Putin am Rand der GUS-Staaten (hier bei einem Besuch der Ermitage). Russlands Angriffskrieg hat die Distanz zwischen postsowjetischen Führern vergrößert.
Postsowjetischer Raum

Putins Imperium schwindet

Der Ukraine-Krieg sollte Russlands Dominanz im postsowjetischen Raum besiegeln. Doch das Gegenteil ist der Fall: Moskaus Rolle als Ordnungsmacht ist in ehemaligen Satellitenstaaten wie Armenien oder Kasachstan schwächer als je zuvor.

Die Ausladung war kurz und trocken. „In der aktuellen Situation“, erklärte der armenische Premierminister, Nikol Paschinjan, diese Woche, sei die heuer geplante Übung des Militärbündnisses ODKB auf armenischem Boden „nicht zweckmäßig“.

ODKB ist das russische Akronym für Organisation des Vertrags über kollektive Sicherheit. Diese sperrige Bezeichnung ist ein von Moskau geführtes Militärbündnis, dem neben Russland und Armenien auch Belarus, Kasachstan, Kirgistan und Tadschikistan angehören. Die ODKB macht selten Schlagzeilen, vieles hier ist Konvention und Ritual. So sollte es auch diesmal sein. Noch ein paar Tage vor Paschinjans Absage hat das Moskauer Verteidigungsministerium verlautet, dass das diesjährige Manöver „Unzerstörbare Bruderschaft 2023“ in Armenien stattfinden werde. Doch die Bruderschaft ist in einer Krise.


Es ist der jüngste in einer Reihe von Zwischenfällen, die illustrieren, dass es um das Verhältnis zwischen Jerewan und Moskau nicht zum Besten steht. Schon im vergangenen November verweigerte Armeniens Premier seine Unterschrift unter eine Abschlussdeklaration der ODKB. Er forderte damals konkretere Anstrengungen des Bündnisses zur Regulierung des armenisch-aserbaidschanischen Konflikts. Im November hatte Paschinjan vor einem „enormen Imageschaden“ für das Bündnis angesichts seiner Untätigkeit im Südkaukasus gesprochen.

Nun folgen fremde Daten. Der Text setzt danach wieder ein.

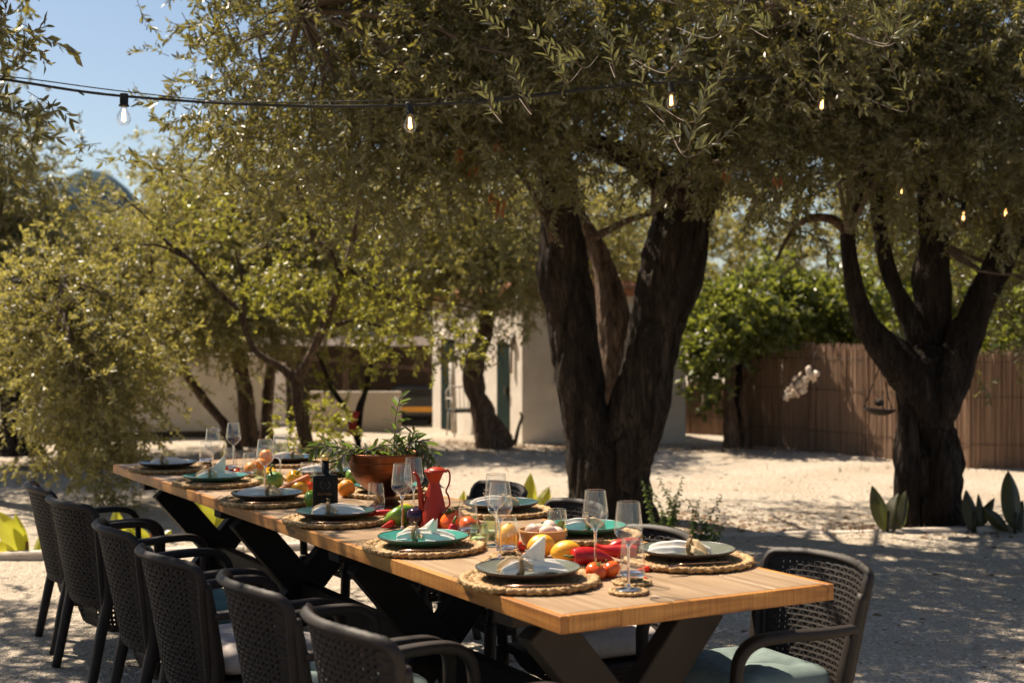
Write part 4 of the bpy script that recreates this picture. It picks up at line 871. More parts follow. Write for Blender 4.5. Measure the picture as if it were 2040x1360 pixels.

Die armenische Kritik ist an Moskau gerichtet. Armenien fühlt sich von seinem traditionellen Verbündeten im Stich gelassen. Der von Ankara politisch und militärisch angefeuerte aserbaidschanische Herrscher, Ilham Alijew, versucht sich im Windschatten von Putins Ukraine-Krieg Stück für Stück seines Nachbarlands einzuverleiben, getreu dem Motto: Was der Kreml-Chef kann, kann ich auch. Trotz des von Russland vermittelten Waffenstillstands in der umkämpften Provinz Berg-Karabach 2020 und Moskaus Entsendung von Friedenssoldaten in das Konfliktgebiet ist aserbaidschanisches Militär seither auf Karabach-Territorium sowie auf armenisches Staatsgebiet vorgestoßen. Seit mehr als einem Monat blockiert Baku den einzigen Verkehrskorridor nach Berg-Karabach.

Eigentlich sollte das ODKB-Bündnis seine Mitglieder vor Angriffen gegen ihre Souveränität schützen. Doch Russland unternimmt nichts. Der Kreml spielt die armenische Kritik an der „Untätigkeit“ seiner Friedensmission herunter und nennt Jerewan weiter einen „sehr engen Verbündeten“.